Das Kapital
by Karl Marx
Amid the humbling of some of the world's most illustrious banks, the unravelling of the global financial system and a long, cold winter looming for countless millions still clinging to the vacuous promises of capitalism, Das Kapital's recent comeback on assorted German best-seller charts is not greatly surprising. It's also selling rather more briskly (in translation) in other credit-crunched parts of the capitalist world, with the grimly inevitable exception of Hong Kong.

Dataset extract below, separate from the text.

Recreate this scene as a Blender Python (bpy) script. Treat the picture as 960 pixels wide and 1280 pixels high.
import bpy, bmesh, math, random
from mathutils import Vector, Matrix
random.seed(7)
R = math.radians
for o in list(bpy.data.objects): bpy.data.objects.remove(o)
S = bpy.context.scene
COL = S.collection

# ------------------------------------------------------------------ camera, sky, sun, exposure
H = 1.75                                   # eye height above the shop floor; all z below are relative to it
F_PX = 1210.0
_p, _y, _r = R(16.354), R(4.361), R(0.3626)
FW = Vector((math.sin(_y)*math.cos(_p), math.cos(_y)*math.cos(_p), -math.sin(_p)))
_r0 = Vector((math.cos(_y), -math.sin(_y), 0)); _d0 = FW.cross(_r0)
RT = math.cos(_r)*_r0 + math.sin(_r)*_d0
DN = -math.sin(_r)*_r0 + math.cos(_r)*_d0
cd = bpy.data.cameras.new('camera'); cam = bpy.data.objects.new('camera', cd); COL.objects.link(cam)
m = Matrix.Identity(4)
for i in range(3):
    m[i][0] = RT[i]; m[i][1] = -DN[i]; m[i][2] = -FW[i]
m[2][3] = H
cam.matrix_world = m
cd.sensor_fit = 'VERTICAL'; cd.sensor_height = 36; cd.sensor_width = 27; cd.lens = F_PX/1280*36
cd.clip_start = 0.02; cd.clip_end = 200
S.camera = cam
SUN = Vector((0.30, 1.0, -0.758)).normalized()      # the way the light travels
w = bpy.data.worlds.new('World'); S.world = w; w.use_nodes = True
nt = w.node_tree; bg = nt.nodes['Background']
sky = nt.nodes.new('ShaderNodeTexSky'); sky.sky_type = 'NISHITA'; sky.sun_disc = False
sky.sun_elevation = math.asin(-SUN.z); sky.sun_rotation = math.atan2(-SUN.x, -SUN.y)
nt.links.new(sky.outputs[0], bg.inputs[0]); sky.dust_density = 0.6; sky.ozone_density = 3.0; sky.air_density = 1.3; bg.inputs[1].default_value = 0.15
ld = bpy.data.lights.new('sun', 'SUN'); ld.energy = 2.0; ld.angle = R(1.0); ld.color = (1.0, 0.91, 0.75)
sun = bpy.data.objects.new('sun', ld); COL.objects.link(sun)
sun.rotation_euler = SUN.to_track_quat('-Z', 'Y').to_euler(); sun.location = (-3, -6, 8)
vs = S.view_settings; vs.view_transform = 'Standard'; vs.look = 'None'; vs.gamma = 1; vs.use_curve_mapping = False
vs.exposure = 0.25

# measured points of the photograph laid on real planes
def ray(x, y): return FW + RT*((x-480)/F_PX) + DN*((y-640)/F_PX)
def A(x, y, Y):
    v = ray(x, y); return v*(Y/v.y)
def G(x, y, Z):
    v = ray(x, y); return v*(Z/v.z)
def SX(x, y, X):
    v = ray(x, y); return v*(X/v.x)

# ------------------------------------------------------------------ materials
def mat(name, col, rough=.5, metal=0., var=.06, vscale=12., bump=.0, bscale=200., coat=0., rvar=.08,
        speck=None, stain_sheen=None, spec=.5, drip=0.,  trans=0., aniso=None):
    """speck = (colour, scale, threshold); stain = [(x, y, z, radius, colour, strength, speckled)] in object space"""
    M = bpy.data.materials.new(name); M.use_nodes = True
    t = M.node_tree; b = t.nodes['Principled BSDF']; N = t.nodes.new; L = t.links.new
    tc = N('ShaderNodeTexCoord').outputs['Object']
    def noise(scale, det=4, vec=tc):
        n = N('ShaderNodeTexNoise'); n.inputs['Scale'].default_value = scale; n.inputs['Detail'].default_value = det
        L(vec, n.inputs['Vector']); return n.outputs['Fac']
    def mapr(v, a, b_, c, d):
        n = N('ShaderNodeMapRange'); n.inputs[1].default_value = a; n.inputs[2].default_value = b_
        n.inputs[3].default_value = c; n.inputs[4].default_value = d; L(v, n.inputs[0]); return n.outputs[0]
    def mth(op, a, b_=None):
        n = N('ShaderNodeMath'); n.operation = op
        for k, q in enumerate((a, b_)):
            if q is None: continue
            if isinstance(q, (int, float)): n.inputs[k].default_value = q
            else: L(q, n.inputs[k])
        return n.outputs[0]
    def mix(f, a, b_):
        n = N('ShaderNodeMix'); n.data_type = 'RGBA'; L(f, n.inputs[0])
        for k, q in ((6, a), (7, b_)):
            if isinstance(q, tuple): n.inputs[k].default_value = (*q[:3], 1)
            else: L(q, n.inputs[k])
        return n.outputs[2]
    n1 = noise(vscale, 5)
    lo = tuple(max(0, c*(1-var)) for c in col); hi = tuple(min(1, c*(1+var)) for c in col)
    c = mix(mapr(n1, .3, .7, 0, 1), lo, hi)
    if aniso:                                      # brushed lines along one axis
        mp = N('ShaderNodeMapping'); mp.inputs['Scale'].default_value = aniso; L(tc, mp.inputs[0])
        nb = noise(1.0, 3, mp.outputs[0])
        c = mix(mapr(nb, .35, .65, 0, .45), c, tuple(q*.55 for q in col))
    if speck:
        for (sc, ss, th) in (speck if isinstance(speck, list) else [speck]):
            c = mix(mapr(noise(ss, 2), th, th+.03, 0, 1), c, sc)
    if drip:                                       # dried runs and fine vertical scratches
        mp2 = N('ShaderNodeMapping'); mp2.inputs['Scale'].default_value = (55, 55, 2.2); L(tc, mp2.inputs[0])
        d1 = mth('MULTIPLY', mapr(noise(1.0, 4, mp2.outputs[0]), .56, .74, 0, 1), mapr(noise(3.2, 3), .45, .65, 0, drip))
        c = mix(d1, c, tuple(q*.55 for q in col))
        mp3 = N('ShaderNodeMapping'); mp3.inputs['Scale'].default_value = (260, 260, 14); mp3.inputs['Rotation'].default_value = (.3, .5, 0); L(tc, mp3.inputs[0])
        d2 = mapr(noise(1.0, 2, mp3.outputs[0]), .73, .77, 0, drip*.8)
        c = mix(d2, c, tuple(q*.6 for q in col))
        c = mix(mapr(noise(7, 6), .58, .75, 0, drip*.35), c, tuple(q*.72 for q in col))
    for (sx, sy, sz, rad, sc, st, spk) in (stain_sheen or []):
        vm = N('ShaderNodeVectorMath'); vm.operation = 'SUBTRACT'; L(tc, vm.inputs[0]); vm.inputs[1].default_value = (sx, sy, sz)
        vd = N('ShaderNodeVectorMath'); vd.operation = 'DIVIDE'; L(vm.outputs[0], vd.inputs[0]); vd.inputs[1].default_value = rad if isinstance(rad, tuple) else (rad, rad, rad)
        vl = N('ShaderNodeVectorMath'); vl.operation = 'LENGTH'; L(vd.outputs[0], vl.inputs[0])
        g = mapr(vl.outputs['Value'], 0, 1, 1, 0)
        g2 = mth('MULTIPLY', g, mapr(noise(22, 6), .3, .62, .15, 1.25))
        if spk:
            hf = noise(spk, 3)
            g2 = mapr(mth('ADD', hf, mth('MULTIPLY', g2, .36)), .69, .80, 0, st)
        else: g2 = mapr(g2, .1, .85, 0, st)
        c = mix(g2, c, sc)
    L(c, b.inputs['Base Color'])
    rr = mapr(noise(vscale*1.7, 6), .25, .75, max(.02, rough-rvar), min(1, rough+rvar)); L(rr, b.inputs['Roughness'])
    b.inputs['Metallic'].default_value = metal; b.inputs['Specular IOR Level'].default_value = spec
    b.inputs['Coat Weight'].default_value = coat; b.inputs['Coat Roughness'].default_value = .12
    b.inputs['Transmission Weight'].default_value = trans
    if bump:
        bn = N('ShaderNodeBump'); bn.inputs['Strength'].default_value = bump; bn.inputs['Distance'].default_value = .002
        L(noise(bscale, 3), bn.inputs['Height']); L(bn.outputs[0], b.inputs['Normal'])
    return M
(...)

This revived interest in one of the most influential books of all time has seen a surge in tourist numbers - over 40,000 thus far this year - to Karl Marx's birthplace in the rather dull German town of Trier. And it was here, in the wine-producing Mosel Valley, that Marx's ideas for Das Kapital first took shape. Incensed in his youth by the abject poverty and apparent powerlessness of Trier's un-unionised vineyard workers, he made the quest for a fairer society his life's work, and this yearning found its fullest expression in Das Kapital.
Marx penned this monumental work in London near the end of his life, in collaboration with his ideological comrade Friedrich Engels. And Das Kapital was the sensational follow-up to the two theorists' Communist Manifesto of 1848.
As a voluminous treatise on politics, economics and society, and a lucid expose of both the self-evident failure and in-built obsolescence of capitalism, Das Kapital makes for thought-provoking reading. But it does demand the reader's concentration, as its reputation for being opaque in places is well-earned.